***** WORKING DATA *****
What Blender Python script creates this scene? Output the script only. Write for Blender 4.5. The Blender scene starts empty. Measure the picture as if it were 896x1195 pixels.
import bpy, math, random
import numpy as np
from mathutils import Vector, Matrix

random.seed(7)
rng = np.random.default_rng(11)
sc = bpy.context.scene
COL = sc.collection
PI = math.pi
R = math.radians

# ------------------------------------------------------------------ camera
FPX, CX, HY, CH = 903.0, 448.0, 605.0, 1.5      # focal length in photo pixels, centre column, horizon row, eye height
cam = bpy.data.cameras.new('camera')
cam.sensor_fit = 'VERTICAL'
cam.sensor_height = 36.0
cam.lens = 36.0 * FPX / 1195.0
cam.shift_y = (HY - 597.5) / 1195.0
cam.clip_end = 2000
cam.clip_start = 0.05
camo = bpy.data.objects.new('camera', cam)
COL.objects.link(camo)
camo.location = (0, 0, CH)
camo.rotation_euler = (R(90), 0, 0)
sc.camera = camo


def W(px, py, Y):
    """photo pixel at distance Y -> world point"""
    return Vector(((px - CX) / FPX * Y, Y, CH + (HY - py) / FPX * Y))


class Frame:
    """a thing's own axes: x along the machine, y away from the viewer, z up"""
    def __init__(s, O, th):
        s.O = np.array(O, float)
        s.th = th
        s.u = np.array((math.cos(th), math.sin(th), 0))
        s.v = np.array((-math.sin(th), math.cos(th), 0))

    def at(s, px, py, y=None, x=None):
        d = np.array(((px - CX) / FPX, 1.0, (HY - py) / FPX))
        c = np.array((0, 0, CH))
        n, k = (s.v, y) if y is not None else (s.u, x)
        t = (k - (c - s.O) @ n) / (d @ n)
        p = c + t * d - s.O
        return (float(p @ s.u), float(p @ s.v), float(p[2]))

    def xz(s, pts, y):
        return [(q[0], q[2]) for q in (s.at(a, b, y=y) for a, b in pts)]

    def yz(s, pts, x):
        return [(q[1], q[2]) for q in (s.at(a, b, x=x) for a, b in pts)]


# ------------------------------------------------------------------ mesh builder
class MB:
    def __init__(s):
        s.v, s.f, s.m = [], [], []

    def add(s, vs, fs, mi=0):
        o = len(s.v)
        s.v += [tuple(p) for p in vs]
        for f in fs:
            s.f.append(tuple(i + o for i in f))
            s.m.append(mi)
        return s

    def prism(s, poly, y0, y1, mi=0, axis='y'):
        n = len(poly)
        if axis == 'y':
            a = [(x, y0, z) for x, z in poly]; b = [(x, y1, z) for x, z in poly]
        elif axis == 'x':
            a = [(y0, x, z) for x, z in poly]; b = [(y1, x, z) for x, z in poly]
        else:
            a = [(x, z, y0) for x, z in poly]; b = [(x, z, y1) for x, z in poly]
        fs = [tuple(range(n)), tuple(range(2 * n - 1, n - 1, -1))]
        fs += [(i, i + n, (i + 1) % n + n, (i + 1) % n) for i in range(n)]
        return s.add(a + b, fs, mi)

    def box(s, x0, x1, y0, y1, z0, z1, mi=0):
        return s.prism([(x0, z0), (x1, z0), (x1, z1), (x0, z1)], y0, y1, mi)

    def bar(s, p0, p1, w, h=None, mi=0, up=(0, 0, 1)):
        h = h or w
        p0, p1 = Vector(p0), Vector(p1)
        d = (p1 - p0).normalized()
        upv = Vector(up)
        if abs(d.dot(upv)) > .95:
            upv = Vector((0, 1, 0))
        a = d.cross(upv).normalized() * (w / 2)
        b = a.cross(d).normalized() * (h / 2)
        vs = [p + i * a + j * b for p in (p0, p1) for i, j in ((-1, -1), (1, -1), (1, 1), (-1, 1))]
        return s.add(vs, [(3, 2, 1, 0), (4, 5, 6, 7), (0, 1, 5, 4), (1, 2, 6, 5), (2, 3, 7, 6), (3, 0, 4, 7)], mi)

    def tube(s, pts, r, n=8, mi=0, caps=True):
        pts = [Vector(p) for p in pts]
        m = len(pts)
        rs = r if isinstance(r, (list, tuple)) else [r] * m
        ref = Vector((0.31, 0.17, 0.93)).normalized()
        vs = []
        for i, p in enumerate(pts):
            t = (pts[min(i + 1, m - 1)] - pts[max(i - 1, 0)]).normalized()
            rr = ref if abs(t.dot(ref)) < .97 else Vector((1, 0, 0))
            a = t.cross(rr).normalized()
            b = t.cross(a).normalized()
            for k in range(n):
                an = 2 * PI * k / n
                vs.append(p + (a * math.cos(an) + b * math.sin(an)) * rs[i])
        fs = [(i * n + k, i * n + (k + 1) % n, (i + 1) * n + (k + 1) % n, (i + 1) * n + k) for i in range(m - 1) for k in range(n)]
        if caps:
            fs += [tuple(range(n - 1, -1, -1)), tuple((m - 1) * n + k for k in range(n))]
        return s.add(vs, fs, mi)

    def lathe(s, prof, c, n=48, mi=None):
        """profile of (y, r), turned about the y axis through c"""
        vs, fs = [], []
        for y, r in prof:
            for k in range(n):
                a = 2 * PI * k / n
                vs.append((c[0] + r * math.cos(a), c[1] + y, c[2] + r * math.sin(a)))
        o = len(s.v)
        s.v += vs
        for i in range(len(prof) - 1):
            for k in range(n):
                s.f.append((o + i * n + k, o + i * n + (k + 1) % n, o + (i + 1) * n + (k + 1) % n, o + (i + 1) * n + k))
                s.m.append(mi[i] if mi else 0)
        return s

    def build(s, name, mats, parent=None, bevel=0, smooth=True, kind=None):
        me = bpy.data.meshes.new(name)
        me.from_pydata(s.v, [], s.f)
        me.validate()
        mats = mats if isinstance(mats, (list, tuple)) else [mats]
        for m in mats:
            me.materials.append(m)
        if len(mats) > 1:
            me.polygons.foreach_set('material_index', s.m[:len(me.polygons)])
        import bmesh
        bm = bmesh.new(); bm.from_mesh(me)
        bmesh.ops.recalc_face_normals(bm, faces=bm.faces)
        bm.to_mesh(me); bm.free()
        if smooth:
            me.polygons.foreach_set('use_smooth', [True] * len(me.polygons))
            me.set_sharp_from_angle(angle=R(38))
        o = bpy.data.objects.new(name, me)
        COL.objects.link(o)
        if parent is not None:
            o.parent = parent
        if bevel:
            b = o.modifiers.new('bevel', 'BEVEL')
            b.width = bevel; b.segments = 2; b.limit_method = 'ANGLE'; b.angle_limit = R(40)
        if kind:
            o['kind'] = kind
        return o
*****
***** WORKING DATA *****
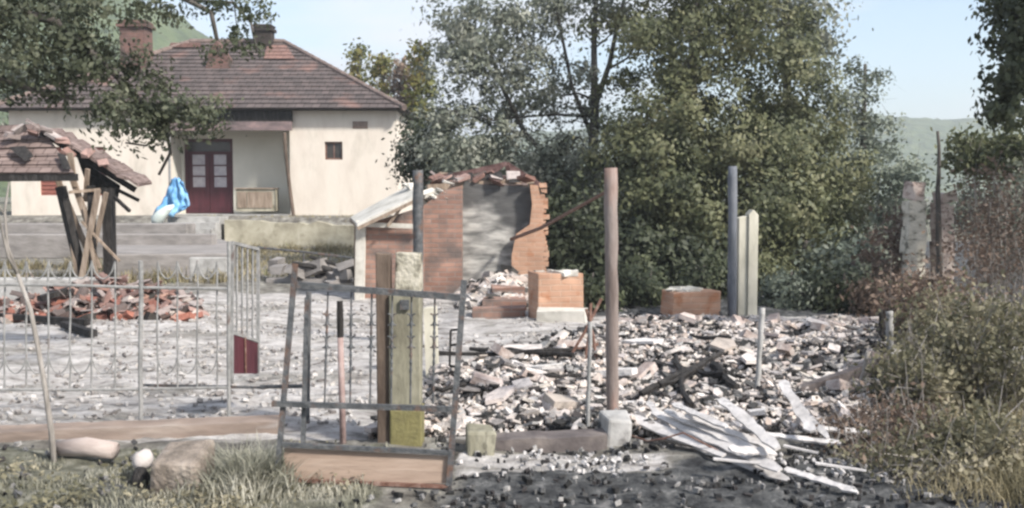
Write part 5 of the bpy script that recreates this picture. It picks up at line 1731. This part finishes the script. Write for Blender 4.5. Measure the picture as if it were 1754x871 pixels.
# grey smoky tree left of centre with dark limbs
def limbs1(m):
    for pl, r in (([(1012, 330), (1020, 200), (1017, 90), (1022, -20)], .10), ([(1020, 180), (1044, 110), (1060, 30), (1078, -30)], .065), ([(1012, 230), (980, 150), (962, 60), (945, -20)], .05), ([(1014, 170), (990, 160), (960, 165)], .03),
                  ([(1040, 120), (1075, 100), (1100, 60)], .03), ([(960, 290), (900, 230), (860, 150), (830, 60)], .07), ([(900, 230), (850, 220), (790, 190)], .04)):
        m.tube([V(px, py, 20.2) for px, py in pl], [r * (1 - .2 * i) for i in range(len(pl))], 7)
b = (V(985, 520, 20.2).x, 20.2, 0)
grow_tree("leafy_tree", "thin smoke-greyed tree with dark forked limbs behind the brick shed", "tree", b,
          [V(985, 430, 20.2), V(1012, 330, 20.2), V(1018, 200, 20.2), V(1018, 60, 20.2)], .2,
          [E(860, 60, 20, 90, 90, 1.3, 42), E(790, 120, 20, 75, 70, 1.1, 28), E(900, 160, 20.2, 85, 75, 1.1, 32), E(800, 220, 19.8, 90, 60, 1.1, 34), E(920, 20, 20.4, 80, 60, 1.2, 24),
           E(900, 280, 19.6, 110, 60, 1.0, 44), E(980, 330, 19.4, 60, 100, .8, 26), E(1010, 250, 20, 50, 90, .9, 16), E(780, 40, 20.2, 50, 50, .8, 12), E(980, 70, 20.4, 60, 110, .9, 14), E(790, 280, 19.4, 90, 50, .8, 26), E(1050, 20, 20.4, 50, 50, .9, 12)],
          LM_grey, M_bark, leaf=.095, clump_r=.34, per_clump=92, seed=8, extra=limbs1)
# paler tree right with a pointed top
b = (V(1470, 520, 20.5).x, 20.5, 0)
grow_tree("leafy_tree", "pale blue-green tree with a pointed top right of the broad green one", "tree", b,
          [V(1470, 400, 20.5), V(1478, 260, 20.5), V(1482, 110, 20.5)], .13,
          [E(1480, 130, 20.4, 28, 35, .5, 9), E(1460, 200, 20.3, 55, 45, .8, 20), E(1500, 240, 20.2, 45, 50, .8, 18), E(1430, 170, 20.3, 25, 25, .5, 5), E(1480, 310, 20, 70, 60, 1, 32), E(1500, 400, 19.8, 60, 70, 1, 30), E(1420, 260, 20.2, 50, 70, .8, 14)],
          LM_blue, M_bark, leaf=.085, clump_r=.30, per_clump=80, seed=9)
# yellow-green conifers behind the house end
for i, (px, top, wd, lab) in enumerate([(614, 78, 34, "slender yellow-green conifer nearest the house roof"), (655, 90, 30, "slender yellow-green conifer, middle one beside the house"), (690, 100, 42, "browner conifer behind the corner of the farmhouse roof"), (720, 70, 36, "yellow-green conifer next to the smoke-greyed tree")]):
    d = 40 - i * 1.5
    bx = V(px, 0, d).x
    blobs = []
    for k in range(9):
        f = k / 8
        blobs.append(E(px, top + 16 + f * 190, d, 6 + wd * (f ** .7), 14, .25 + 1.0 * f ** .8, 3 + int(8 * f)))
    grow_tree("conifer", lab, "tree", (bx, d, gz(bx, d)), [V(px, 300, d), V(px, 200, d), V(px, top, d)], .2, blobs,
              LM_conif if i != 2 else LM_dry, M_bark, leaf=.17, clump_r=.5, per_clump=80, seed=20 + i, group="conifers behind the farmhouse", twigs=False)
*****
***** WORKING DATA *****
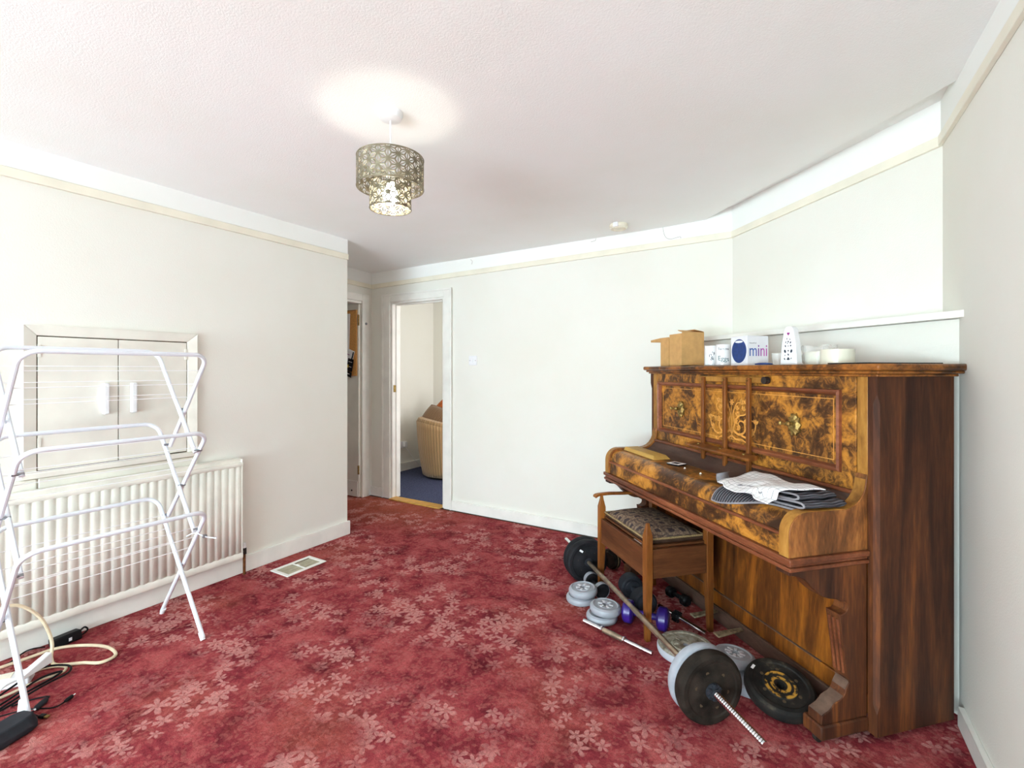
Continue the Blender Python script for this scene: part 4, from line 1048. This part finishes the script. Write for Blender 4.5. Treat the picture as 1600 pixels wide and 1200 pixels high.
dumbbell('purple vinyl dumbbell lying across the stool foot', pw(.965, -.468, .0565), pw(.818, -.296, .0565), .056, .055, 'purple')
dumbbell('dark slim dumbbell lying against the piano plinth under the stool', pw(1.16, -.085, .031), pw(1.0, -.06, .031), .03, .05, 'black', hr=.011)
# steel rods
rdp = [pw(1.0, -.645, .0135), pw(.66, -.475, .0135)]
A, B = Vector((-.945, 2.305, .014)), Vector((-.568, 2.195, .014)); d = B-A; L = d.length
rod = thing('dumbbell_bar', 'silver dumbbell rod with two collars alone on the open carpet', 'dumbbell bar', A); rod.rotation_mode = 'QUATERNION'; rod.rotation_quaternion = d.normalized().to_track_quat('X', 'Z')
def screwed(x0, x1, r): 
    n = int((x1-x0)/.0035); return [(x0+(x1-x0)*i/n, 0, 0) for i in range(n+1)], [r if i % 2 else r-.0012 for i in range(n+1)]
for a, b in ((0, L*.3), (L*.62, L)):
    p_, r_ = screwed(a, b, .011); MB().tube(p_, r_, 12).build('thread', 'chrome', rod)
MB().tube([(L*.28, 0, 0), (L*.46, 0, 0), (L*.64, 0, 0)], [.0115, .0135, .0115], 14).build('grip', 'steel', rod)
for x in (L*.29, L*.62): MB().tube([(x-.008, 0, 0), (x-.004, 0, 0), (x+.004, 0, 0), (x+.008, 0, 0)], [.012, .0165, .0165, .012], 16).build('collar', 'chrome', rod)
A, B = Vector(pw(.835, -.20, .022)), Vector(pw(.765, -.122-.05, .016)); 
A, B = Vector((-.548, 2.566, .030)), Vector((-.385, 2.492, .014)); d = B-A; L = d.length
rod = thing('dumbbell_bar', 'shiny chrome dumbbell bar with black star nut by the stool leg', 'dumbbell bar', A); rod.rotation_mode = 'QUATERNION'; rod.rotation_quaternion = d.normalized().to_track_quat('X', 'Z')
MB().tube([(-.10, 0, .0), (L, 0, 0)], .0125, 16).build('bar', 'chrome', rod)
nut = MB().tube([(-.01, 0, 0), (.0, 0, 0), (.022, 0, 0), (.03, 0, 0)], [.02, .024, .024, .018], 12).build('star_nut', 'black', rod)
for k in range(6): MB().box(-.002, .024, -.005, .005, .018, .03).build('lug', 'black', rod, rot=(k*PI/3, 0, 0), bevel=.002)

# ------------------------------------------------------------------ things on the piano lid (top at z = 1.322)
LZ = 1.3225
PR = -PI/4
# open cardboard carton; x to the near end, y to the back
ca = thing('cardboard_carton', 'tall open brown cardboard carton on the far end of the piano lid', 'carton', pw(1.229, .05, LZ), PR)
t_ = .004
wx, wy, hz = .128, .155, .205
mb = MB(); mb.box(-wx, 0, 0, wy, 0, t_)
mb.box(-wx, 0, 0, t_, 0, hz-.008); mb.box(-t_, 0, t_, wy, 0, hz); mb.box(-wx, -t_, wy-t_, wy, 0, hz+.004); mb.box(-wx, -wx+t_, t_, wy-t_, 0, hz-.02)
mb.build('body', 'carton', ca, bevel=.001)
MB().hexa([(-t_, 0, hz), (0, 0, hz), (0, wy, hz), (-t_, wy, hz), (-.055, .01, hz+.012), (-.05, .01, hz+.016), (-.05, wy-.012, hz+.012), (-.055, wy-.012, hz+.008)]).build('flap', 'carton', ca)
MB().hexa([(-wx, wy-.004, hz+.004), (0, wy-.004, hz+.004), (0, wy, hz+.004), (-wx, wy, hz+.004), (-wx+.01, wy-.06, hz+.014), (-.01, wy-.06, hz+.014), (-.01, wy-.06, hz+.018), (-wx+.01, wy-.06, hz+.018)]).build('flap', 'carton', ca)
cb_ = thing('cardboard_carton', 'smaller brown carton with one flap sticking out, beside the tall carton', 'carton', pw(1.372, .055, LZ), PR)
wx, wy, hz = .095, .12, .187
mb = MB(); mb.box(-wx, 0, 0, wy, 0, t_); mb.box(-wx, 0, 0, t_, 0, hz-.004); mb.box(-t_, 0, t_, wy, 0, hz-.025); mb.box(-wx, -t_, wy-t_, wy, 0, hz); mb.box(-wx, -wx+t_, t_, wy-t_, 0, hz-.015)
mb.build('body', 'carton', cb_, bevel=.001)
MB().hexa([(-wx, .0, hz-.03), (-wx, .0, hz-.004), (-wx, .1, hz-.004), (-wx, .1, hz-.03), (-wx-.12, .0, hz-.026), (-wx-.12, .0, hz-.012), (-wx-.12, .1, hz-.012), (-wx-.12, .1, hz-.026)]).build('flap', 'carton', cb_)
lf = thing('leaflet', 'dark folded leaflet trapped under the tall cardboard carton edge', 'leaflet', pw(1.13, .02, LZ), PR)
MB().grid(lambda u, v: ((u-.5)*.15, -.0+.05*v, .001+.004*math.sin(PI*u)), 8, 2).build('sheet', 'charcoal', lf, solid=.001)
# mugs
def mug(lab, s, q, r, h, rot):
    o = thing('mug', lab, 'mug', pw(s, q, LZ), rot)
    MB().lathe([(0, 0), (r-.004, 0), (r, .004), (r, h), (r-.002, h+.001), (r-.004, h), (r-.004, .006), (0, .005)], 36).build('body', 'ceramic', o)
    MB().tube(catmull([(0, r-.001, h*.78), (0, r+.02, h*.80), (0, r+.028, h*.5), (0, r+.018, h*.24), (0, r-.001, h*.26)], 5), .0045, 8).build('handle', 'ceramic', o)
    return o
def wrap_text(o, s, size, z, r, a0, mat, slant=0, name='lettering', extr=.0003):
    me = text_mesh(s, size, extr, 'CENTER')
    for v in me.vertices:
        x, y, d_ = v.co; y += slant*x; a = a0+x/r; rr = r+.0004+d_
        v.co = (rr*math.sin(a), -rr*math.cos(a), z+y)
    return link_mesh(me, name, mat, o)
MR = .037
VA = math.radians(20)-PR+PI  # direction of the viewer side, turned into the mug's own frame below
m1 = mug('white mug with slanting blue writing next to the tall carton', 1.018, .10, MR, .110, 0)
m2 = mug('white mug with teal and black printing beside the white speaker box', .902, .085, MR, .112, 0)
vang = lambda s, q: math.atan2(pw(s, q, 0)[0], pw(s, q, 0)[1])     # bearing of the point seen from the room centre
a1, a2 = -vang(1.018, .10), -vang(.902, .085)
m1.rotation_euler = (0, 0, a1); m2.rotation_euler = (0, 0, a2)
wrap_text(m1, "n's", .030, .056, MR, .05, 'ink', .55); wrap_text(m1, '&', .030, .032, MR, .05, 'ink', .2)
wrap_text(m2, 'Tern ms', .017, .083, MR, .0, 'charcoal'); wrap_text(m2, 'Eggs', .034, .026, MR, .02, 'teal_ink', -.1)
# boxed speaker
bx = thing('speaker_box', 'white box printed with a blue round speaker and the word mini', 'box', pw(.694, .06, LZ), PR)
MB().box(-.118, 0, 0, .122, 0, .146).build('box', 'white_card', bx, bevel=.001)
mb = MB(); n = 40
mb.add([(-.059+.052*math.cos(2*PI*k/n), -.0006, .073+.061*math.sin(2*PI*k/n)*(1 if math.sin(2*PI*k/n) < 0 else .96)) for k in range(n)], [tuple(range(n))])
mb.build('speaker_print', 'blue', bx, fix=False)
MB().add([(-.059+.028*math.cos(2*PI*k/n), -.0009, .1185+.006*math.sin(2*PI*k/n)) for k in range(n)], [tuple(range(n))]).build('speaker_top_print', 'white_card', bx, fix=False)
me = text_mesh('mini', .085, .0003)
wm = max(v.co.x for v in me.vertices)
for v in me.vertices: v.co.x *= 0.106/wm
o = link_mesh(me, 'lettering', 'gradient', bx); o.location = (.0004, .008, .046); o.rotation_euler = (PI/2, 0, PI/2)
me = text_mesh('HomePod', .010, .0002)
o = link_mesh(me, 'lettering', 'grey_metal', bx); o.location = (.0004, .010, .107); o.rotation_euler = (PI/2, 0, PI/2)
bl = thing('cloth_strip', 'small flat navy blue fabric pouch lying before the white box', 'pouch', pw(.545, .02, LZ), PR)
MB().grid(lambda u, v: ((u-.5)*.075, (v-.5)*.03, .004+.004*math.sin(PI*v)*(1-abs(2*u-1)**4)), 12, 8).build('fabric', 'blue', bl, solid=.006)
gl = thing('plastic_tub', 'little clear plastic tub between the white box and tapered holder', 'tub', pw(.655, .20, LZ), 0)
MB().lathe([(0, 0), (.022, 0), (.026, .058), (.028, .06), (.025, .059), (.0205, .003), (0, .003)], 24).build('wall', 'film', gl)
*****
#### AIM OF THE EXERCISE
Everything from the line containing "What Blender Python" down to the line containing "R = math.radians" should be repeated exactly, with both end lines kept and no other lines added.

#### OUTPUT OF THE TASK
What Blender Python script creates this scene? Output the script only. Write for Blender 4.5. The Blender scene starts empty. Measure the picture as if it were 896x1195 pixels.
import bpy, math, random
import numpy as np
from mathutils import Vector, Matrix

random.seed(7)
rng = np.random.default_rng(11)
sc = bpy.context.scene
COL = sc.collection
PI = math.pi
R = math.radians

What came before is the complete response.